In the noughties he made us laugh as the falling apart Fender in Robots, bringing a lot of Williams magic to the movie. He was terrifying as Sy in One Hour Photo – if there was an upsurge in home photo printer sales after its release, I would not be shocked. As Ramon and Lovelace in Happy Feet he brought song and dance to children everywhere and laughter to parents. In the Night at the Museum franchise he will forever be our glorious Teddy Roosevelt. On his steed, sword in hand. Victorious.


Robin Williams has been a part of every stage of my life, and that is true for so for many of us. His movies are part of our shared experience, which is perhaps why his loss is hitting so many of us so hard. His loss is a tragedy, not least for the family he leaves behind.


If there is a single ray of light to be found following his passing, it is that the horror of depression is being discussed on an international stage. Those who have been suffering in silence, now have a platform to say ‘I’m not OK’ and be listened to…and heard.

I will leave you with my favourite Williams moment, this Dead Poets Society speech that has stayed with me forever.

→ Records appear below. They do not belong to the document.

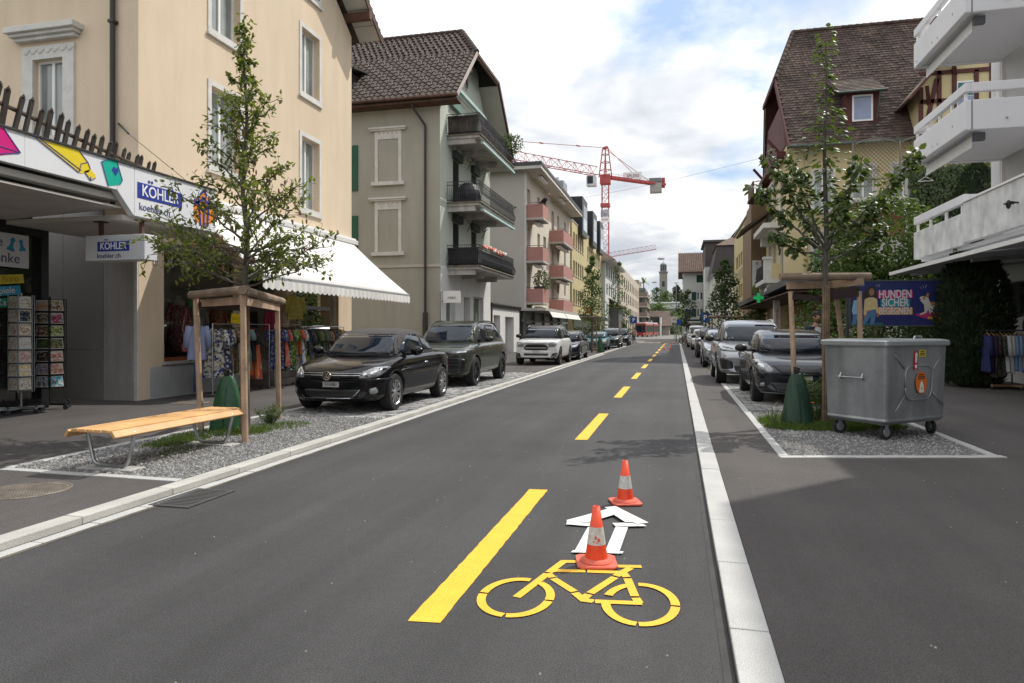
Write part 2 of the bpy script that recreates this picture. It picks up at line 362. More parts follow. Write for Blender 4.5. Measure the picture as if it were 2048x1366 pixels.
def edging(parent, a, c, w, L, z, h=.012):
 a = V((*a, 0)); c = V((*c, 0)); d = (c - a); n = max(1, int(d.length / L)); d = d / n; ang = math.atan2(d.y, d.x); bb = None
 for i in range(n):
  if bb is None: b = MB(); b.box(.003, d.length - .003, -w / 2, w / 2, -.03, h); bb = o = b.build('edging_stone', granite, parent, bevel=.006)
  else: o = bb.copy(); COL.objects.link(o)
  p = a + d * i; o.location = (p.x, p.y, z + rnd.uniform(-.002, .002)); o.rotation_euler = (0, 0, ang + rnd.uniform(-.006, .006))
BL = [(-7.12, 6.0), (-4.87, 5.95), (-4.87, 10.9), (-7.02, 10.9)]
bl = sheet('left_gravel_bed', BL, .064, gravel_soil); pebbles(BL, 9000, .066, 'gravel')
edging(bl, (-7.14, 5.93), (-4.88, 5.9), .11, .5, .06); edging(bl, (-7.16, 6.0), (-7.06, 23.4), .12, .5, .06)
BR = [(1.32, 8.85), (3.66, 9.43), (3.62, 13.6), (1.32, 13.6)]
br = sheet('right_gravel_bed', BR, .050, gravel_soil); pebbles(BR, 6000, .052, 'gravel', .008, .02)
edging(br, (1.2, 8.76), (3.84, 9.41), .13, .30, .045); edging(br, (1.26, 8.84), (1.30, 36), .11, .5, .045); edging(br, (3.74, 9.46), (3.70, 19), .12, .3, .045)
# rough stone paving of the parking bays
cob = mat('rough_paving', (.33, .325, .315), .9, .25, 5, bump=.5, bscale=60, fine=.35, fscale=70, island=.3)
def bay(name, x0, x1, y0, y1, z, stuff=True):
 p = sheet(name, [(x0, y0), (x1, y0), (x1, y1), (x0, y1)], z, gravel_soil); b = MB(); y = y0
 while y < y1 - .1:
  x = x0 + rnd.uniform(-.05, 0)
  while x < x1 - .1:
   w = rnd.uniform(.12, .19); h = z + rnd.uniform(.006, .018); j = lambda: rnd.uniform(-.008, .008)
   a = [(x + j(), y + j()), (x + w - .018 + j(), y + j()), (x + w - .018 + j(), y + .145 + j()), (x + j(), y + .145 + j())]
   b.add([(px, py, h + rnd.uniform(-.004, .004)) for px, py in a] + [(px, py, z) for px, py in a], [(0, 1, 2, 3), (4, 5, 1, 0), (5, 6, 2, 1), (6, 7, 3, 2), (7, 4, 0, 3)]); x += w
  y += .165
 o = b.build('paving_stone', cob, p, fix=False); o['kind'] = 'stuff'; return p
bay('left_parking_bay', -7.0, -4.88, 11.0, 23.6, .062)
bay('right_parking_bay', 1.36, 3.62, 13.7, 26, .047)
b = MB(); b.box(-6.99, -4.9, 10.86, 10.99, .0, .07); o = b.build('bay_sill', granite_warm, bl, bevel=.005)
sheet('tar_seam', [(.205, -12), (.258, -12), (.258, 86), (.205, 86)], .003, mat('tar', (.03, .028, .026), .7, .4, 6, fine=.3), parent=road)
sheet('dust_strip', [(-4.585, -12), (-4.52, -12), (-4.52, 86), (-4.585, 86)], .0025, mat('road_dust', (.12, .105, .085), .95, .5, 5, fine=.4), parent=road)
# litter on the asphalt: crumbs of stone, paper and leaves
b = MB()
for _ in range(260):
 x = rnd.uniform(-4.4, 5); y = rnd.uniform(2.2, 14);
 if .2 < x < .5: continue
 z = .0 if x < .26 else .045; r = rnd.uniform(.003, .009); a = rnd.uniform(0, 6.3); c, s = math.cos(a) * r, math.sin(a) * r
 b.add([(x + c, y + s, z), (x - s, y + c, z), (x - c, y - s, z), (x + s, y - c, z), (x, y, z + r)], [(0, 1, 4), (1, 2, 4), (2, 3, 4), (3, 0, 4)])
o = b.build('grit', mat('grit_pale', (.33, .31, .28), .9, .4, 20), fix=False); o['kind'] = 'stuff'
# ================================================================== BUILDING HELPERS
pane_curtain = mat('curtained_glass', (.30, .33, .32), .06, .3, .9, spec=.9, streak=.4)
def wall(name, fn, u0, u1, v0, v1, holes, m, parent, depth=.3, ends=False, top=True):
 """a wall face on fn's plane with real rectangular openings and their reveals"""
 us = sorted({u0, u1, *[h[0] for h in holes], *[h[1] for h in holes]}); vs_ = sorted({v0, v1, *[h[2] for h in holes], *[h[3] for h in holes]})
 us = [u for u in us if u0 - 1e-6 <= u <= u1 + 1e-6]; vs_ = [v for v in vs_ if v0 - 1e-6 <= v <= v1 + 1e-6]
 b = MB()
 for i in range(len(us) - 1):
  for j in range(len(vs_) - 1):
   uc = (us[i] + us[i + 1]) / 2; vc = (vs_[j] + vs_[j + 1]) / 2
   if any(h[0] < uc < h[1] and h[2] < vc < h[3] for h in holes): continue
   b.quad(fn(us[i], vs_[j], 0), fn(us[i + 1], vs_[j], 0), fn(us[i + 1], vs_[j + 1], 0), fn(us[i], vs_[j + 1], 0))
 for a, c, d, e in [h[:4] for h in holes] + ([(u0, u1, v0, v1)] if ends else []):
  for p, q in (((a, d), (c, d)), ((c, d), (c, e)), ((c, e), (a, e)), ((a, e), (a, d))): b.quad(fn(*p, 0), fn(*q, 0), fn(*q, -depth), fn(*p, -depth))
 return b.build(name, m, parent, fix=False)
def rect(b, fn, u0, u1, v0, v1, w0, w1, k=None): b.prism([(u0, v0), (u1, v0), (u1, v1), (u0, v1)], fn, w0, w1, k)
def window(parent, fn, h, depth=.16, fr=.06, mul=1, bars=0, fm=None, pm=None, casing=0., cm=None, sill=0., proud=.025, name='window', sm=None, blind=0.):
 u0, u1, v0, v1 = h; fm = fm or white; pm = pm or glass_dark; b = MB()
 for a in ((u0, u0 + fr, v0, v1), (u1 - fr, u1, v0, v1), (u0 + fr, u1 - fr, v0, v0 + fr), (u0 + fr, u1 - fr, v1 - fr, v1)): rect(b, fn, *a, -depth, -depth + .06)
 for i in range(mul): uc = u0 + (u1 - u0) * (i + 1) / (mul + 1); rect(b, fn, uc - fr * .7, uc + fr * .7, v0 + fr, v1 - fr, -depth, -depth + .055)
 for i in range(bars): vc = v0 + (v1 - v0) * (i + 1) / (bars + 1); rect(b, fn, u0 + fr, u1 - fr, vc - .02, vc + .02, -depth, -depth + .05)
 f = b.build(name, fm, parent)
 b = MB(); rect(b, fn, u0 + .01, u1 - .01, v0 + .01, v1 - .01, -depth - .05, -depth + .02); b.build('pane', pm, f)
 if casing:
  b = MB(); c = casing
  for a in ((u0 - c, u0, v0 - c, v1 + c), (u1, u1 + c, v0 - c, v1 + c), (u0, u1, v1, v1 + c), (u0, u1, v0 - c, v0)): rect(b, fn, *a, -.002, proud)
  b.build('casing', cm or white, f)
 if sill:
  b = MB(); rect(b, fn, u0 - casing - .03, u1 + casing + .03, v0 - casing - .07, v0 - casing - .002, -.002, sill); b.build('sill', sm or cm or white, f)
 if blind:
  b = MB(); z = v1 - .03
  while z > v1 - (v1 - v0) * blind: rect(b, fn, u0 + .02, u1 - .02, z - .05, z - .006, -depth + .063, -depth + .085); z -= .055
  b.build('roller_blind', mat('blind_grey', (.5, .5, .49), .6, .05), f)
 return f
def solid(name, m, parent, *boxes, bevel=0.):
 for x in boxes: b = MB(); b.box(*x); o = b.build(name, m, parent, bevel=bevel)
 return o
def pipe(name, parent, pts, r=.045, m=None, n=8): b = MB(); b.tube(pts, r, n); return b.build(name, m or darkmetal, parent, smooth=False)
# ================================================================== BEIGE BUILDING
render_beige = mat('beige_render', (.67, .54, .39), .9, .05, .5, bump=.25, bscale=45, fine=.07, fscale=60, streak=.04)
stone_white = mat('stone_trim', (.62, .60, .56), .8, .1, 3, fine=.12, fscale=40)
plinth_m = mat('grey_plinth', (.43, .435, .44), .85, .1, 2, bump=.15, streak=.1)
timber_brown = mat('brown_timber', (.10, .048, .030), .75, .3, 3, streak=.2)
soffit_m = mat('soffit_boards', (.50, .47, .42), .8, .08, 2)
tile_brown = mat('roof_tile_brown', (.078, .052, .040), .85, .35, 4, bump=.2, bscale=40)
BX, BY0, BY1 = -11.25, 12.37, 22.25
bb = thing('beige_building', 'cream rendered corner house with white window surrounds above the dress shop', 'building', (-15, 17, 0), fixed=True)
F = FX(BX)
up = [(14.72, 15.86, 5.68, 7.66), (14.72, 15.86, 9.08, 10.98), (18.92, 19.98, 5.38, 7.58), (18.92, 19.98, 8.96, 10.95)]
shop1 = (13.12, 15.86, .86, 3.42); door = (16.24, 18.1, .0, 3.3); shop2 = (18.62, 21.3, 1.0, 3.2)
wall('street_wall', F, BY0, BY1, 0, 12.0, up + [shop1, door, shop2], render_beige, bb, .45)
b = MB(); b.prism([(BY0, 12.0), (BY1, 12.0), (17.3, 15.5)], F, -.3, 0); b.build('gable_wall', render_beige, bb)
for h in up: window(bb, F, h, .24, .055, 1, casing=.13, cm=stone_white, sill=.07, pm=pane_curtain)
b = MB(); rect(b, F, 18.8, 20.1, 12.02, 13.4, .0, .03); at_ = b.build('window', stone_white, bb); b = MB(); rect(b, F, 18.95, 19.95, 12.2, 13.3, .03, .05); b.build('pane', glass_dark, at_); b = MB(); rect(b, F, 18.77, 20.13, 11.94, 12.02, 0, .08); b.build('sill', stone_white, at_)
G = FY(BY0); up2 = (-14.02, -13.2, 5.9, 7.62)
panel_grey = mat('grey_panel', (.24, .225, .21), .7, .06, 1.5, bump=.08, bscale=300)
wall('end_wall', G, -22, BX, 0, 12.0, [up2], render_beige, bb, .35)
window(bb, G, up2, .16, .05, 1, casing=.3, cm=stone_white, pm=pane_curtain, proud=.05)
b = MB()
for k, (e, z0, z1) in enumerate(((0, 8.02, 8.1), (.06, 8.1, 8.17), (.12, 8.17, 8.3))): rect(b, G, -14.45 - e, -12.8 + e, z0, z1, 0, .14 + e * 1.3)
o = b.build('window_cornice', stone_white, bb, bevel=.012)
b = MB()
for i in range(7): u = -14.2 + i * .2; b.ball(G(u, 7.8, .055), .07, .02, .06, 8, 6); b.ball(G(u + .09, 7.83, .055), .035, .015, .035, 8, 6)
b.build('carved_frieze', stone_white, bb)
pipe('downpipe', bb, [G(-11.83, 4.3, .09), G(-11.83, 12, .09)], .055, mat('pipe_brown', (.03, .022, .018), .5))
solid('pipe_collar', MAT['pipe_brown'], bb, (-11.9, -11.76, BY0 - .16, BY0, 8.2, 8.26))
# ground floor: ribbed panel, grey panels, plinth
b = MB()
for i in range(14): rect(b, G, -12.12 + i * .056, -12.12 + i * .056 + .046, .05, 3.55, 0, .03)
o = b.build('ribbed_panel', mat('rib_grey', (.40, .375, .36), .7, .08, 2, streak=.12), bb); o['kind'] = 'stuff'
for i, (a, c, d, e) in enumerate(((-13.2, -12.14, .05, 1.15), (-13.2, -12.14, 1.158, 4.3), (-14.4, -13.21, .05, 1.15), (-14.4, -13.21, 1.158, 4.3))): b = MB(); rect(b, G, a, c, d, e, 0, .025); b.build('grey_panel', panel_grey, bb)
b = MB(); rect(b, G, -11.335, BX - .004, 0, 3.5, 0, .035); b.build('corner_strip', stone_white, bb)
b = MB(); rect(b, F, 12.7, 15.9, .0, .76, 0, .06); b.build('plinth', plinth_m, bb); b = MB(); rect(b, F, 18.15, 22.2, 0, .9, 0, .05); b.build('plinth', plinth_m, bb)
b = MB(); rect(b, F, 13.05, 15.95, .80, .86, 0, .09); b.build('shop_sill', plinth_m, bb); b = MB(); rect(b, F, 18.55, 21.4, .93, 1.0, 0, .09); b.build('shop_sill', plinth_m, bb)
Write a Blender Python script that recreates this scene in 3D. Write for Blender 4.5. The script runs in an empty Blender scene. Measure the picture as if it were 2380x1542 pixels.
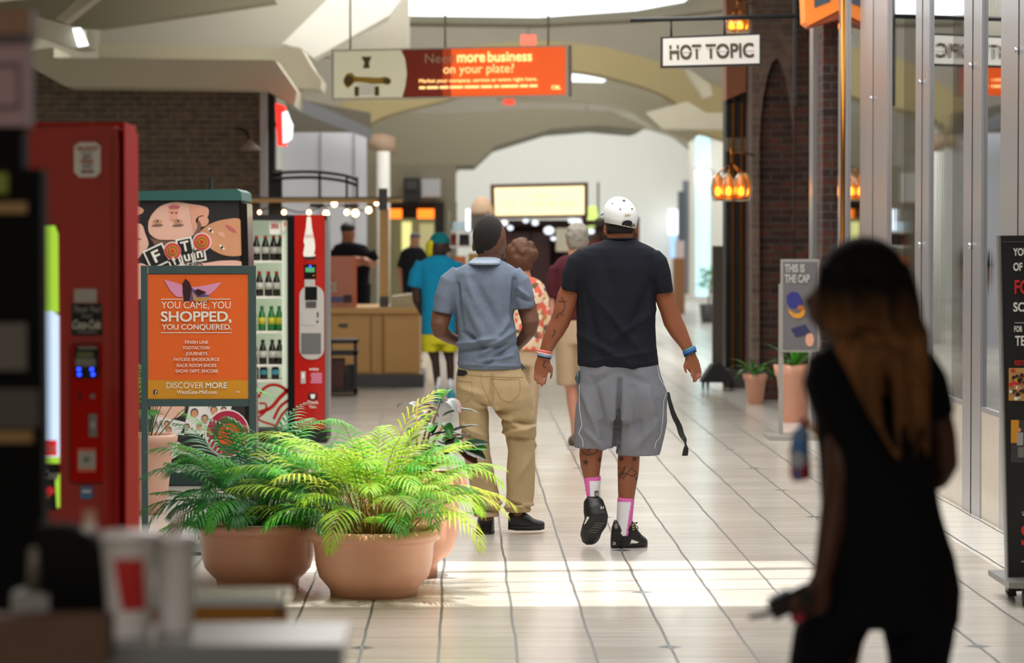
import bpy, math, random
from mathutils import Vector, Matrix, noise
from mathutils.bvhtree import BVHTree
from mathutils.geometry import tessellate_polygon

# ------------------------------------------------------------------ camera
S = bpy.context.scene
COL = S.collection
F = 7000.0; W, H = 2380, 1542
CAM = Vector((0, 0, 1.63))
PITCH = math.atan(224 / F)
YAW = math.atan(120 / F * math.cos(PITCH))
cd = bpy.data.cameras.new('camera'); cam = bpy.data.objects.new('camera', cd); COL.objects.link(cam)
cam.location = CAM
cam.rotation_euler = (math.pi / 2 - PITCH, 0, -YAW)
cd.sensor_width = 36; cd.lens = 36 * F / W; cd.clip_start = .1; cd.clip_end = 300
cd.dof.use_dof = True; cd.dof.focus_distance = 15.8; cd.dof.aperture_fstop = 2.9
S.camera = cam
S.view_settings.view_transform = 'Standard'; S.view_settings.look = 'None'
S.view_settings.exposure = 0.2; S.view_settings.gamma = 1.0
CR = cam.rotation_euler.to_matrix()

def P(px, py, Y):
    """world point at corridor depth Y seen at photo pixel px,py (a measuring aid)"""
    d = CR @ Vector(((px - W / 2) / F, (H / 2 - py) / F, -1))
    return CAM + d * (Y / d.y)
def G(px, py):
    d = CR @ Vector(((px - W / 2) / F, (H / 2 - py) / F, -1))
    return CAM + d * (-CAM.z / d.z)
def sc(Y): return F / Y

# ------------------------------------------------------------------ world and lights
w = bpy.data.worlds.new('world'); S.world = w; w.use_nodes = True
w.node_tree.nodes['Background'].inputs[0].default_value = (.80, .90, 1, 1)
w.node_tree.nodes['Background'].inputs[1].default_value = 1.0

def area(name, loc, rot, sx, sy, power, col=(1, 1, 1)):
    l = bpy.data.lights.new(name, 'AREA'); l.shape = 'RECTANGLE'; l.size = sx; l.size_y = sy
    l.energy = power; l.color = col
    o = bpy.data.objects.new(name, l); o.location = loc; o.rotation_euler = rot; COL.objects.link(o); return o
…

“They’re not that different from you, are they? Same haircuts. Full of hormones, just like you. Invincible, just like you feel. The world is their oyster. They believe they’re destined for great things, just like many of you, their eyes are full of hope, just like you. Did they wait until it was too late to make from their lives even one iota of what they were capable?

Because, you see gentlemen, these boys are now fertilizing daffodils. But if you listen real close, you can hear them whisper their legacy to you. Go on, lean in. Listen, you hear it? – – Carpe – – hear it? – – Carpe, carpe diem, seize the day boys, make your lives extraordinary.”  


~ [Robin Williams as John Keating in Dead Poets Society]




He did.
He was.


Oh Captain, my Captain, how I shall miss you.